Records supplied
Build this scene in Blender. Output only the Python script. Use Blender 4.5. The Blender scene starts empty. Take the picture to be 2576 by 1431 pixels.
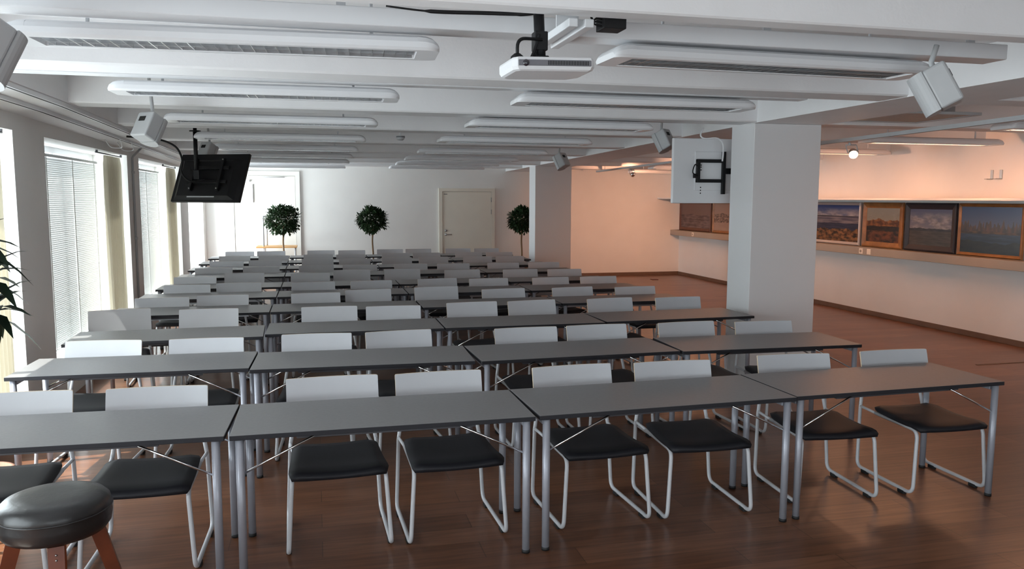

==

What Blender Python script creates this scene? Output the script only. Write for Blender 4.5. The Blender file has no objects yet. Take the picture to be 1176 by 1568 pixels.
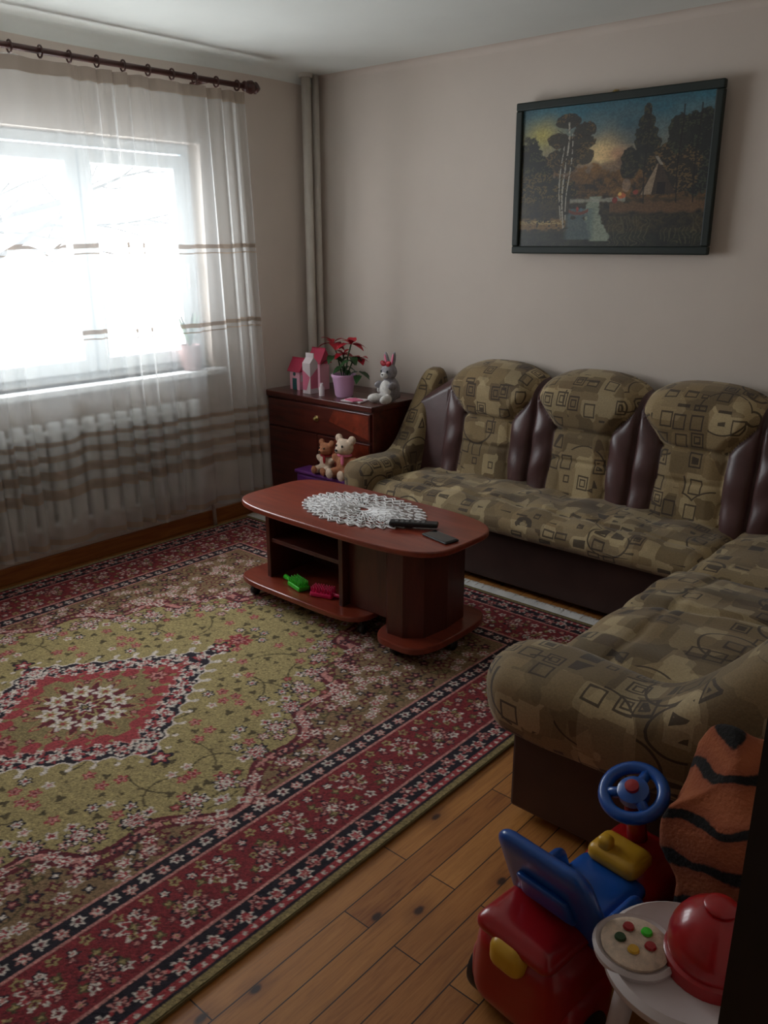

==

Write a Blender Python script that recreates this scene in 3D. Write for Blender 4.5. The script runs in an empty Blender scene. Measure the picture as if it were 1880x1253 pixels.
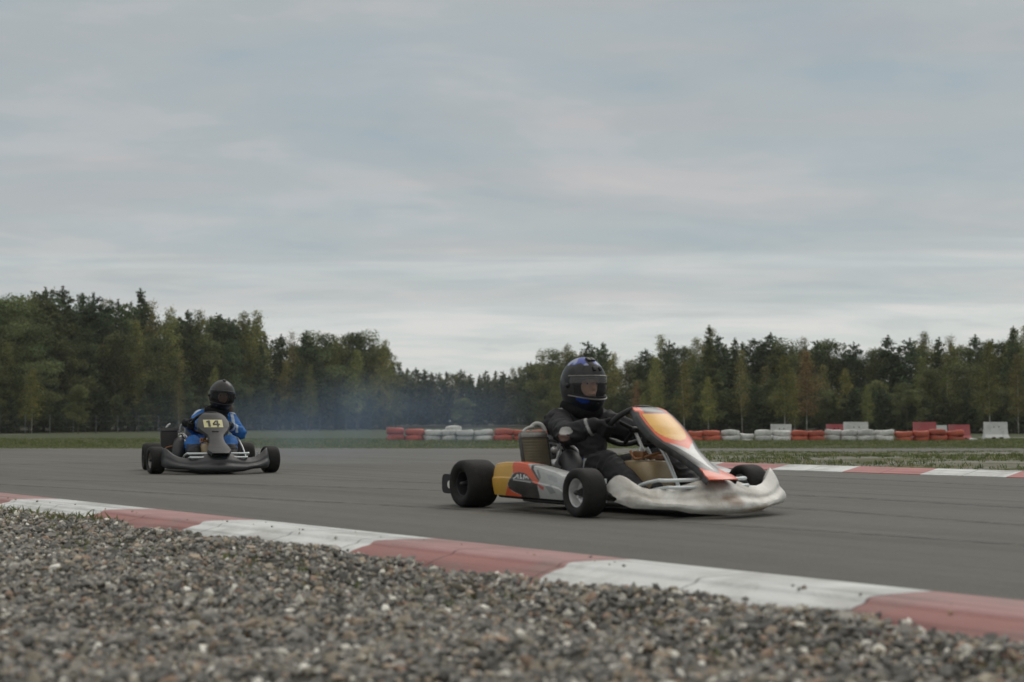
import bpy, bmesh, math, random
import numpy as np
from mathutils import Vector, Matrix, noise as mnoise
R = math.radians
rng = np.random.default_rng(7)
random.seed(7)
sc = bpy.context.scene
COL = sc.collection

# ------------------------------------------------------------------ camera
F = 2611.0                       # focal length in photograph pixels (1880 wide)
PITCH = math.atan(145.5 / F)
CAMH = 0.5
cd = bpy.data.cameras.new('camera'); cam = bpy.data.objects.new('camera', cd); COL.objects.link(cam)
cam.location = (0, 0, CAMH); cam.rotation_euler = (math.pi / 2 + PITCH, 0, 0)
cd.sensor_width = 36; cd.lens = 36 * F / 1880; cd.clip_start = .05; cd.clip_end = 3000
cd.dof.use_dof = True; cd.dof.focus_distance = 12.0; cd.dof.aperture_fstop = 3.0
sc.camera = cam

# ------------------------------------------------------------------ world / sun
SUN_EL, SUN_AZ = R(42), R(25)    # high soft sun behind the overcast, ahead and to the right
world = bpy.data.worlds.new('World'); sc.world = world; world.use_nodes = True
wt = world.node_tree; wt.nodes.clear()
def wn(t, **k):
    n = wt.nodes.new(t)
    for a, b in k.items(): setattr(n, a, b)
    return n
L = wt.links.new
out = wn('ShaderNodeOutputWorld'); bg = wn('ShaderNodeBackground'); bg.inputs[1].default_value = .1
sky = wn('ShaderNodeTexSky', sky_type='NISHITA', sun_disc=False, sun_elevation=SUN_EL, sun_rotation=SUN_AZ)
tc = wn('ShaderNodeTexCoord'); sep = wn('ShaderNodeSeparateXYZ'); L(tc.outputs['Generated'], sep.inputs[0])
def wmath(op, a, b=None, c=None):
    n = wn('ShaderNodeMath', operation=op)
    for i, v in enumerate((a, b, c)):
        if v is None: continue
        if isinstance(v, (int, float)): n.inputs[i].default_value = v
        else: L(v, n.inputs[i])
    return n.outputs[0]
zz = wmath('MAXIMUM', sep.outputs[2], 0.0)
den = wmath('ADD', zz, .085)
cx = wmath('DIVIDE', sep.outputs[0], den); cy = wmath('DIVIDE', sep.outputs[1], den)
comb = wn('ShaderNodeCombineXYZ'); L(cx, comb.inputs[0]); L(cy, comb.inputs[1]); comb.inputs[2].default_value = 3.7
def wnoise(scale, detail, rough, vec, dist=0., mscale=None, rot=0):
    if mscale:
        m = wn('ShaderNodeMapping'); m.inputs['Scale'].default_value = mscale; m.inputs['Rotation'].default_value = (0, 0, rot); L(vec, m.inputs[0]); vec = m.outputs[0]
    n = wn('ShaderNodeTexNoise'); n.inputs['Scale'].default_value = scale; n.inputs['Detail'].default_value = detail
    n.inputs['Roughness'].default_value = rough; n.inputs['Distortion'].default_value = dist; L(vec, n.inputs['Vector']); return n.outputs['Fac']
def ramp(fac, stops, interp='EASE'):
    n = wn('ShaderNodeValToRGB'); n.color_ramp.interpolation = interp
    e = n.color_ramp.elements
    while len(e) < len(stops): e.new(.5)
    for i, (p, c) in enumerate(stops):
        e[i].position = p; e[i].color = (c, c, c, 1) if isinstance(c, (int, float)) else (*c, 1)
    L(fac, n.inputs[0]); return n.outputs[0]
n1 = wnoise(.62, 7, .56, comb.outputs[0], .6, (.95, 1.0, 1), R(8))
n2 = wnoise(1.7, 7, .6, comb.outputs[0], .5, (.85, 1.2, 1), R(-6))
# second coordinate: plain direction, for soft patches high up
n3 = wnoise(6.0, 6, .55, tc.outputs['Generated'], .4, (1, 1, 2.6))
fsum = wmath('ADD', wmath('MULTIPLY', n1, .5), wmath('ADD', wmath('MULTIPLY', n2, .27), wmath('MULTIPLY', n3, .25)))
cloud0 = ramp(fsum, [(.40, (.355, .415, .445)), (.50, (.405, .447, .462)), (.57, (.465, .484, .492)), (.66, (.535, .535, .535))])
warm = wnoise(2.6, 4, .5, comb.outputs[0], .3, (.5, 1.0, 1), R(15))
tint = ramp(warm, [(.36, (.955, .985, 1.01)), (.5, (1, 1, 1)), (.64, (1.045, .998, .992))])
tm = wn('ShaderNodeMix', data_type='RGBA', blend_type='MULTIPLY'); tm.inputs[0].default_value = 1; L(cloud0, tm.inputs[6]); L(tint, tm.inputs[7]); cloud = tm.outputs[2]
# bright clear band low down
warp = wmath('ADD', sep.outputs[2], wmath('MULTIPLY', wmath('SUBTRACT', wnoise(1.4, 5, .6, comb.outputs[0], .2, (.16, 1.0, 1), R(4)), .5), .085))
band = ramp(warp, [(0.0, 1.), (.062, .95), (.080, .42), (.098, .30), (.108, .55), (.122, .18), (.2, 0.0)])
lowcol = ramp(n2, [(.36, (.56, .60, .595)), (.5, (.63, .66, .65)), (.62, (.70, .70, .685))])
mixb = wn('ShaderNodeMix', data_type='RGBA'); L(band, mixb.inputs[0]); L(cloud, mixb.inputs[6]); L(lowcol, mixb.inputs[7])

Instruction
Make an exact copy of only the lines from the one with "Write a Blender" through the one with "COL = sc.collection". Pictures don't belong in it.

Correct result
Write a Blender Python script that recreates this scene in 3D. Write for Blender 4.5. The script runs in an empty Blender scene. Measure the picture as if it were 1880x1253 pixels.
import bpy, bmesh, math, random
import numpy as np
from mathutils import Vector, Matrix, noise as mnoise
R = math.radians
rng = np.random.default_rng(7)
random.seed(7)
sc = bpy.context.scene
COL = sc.collection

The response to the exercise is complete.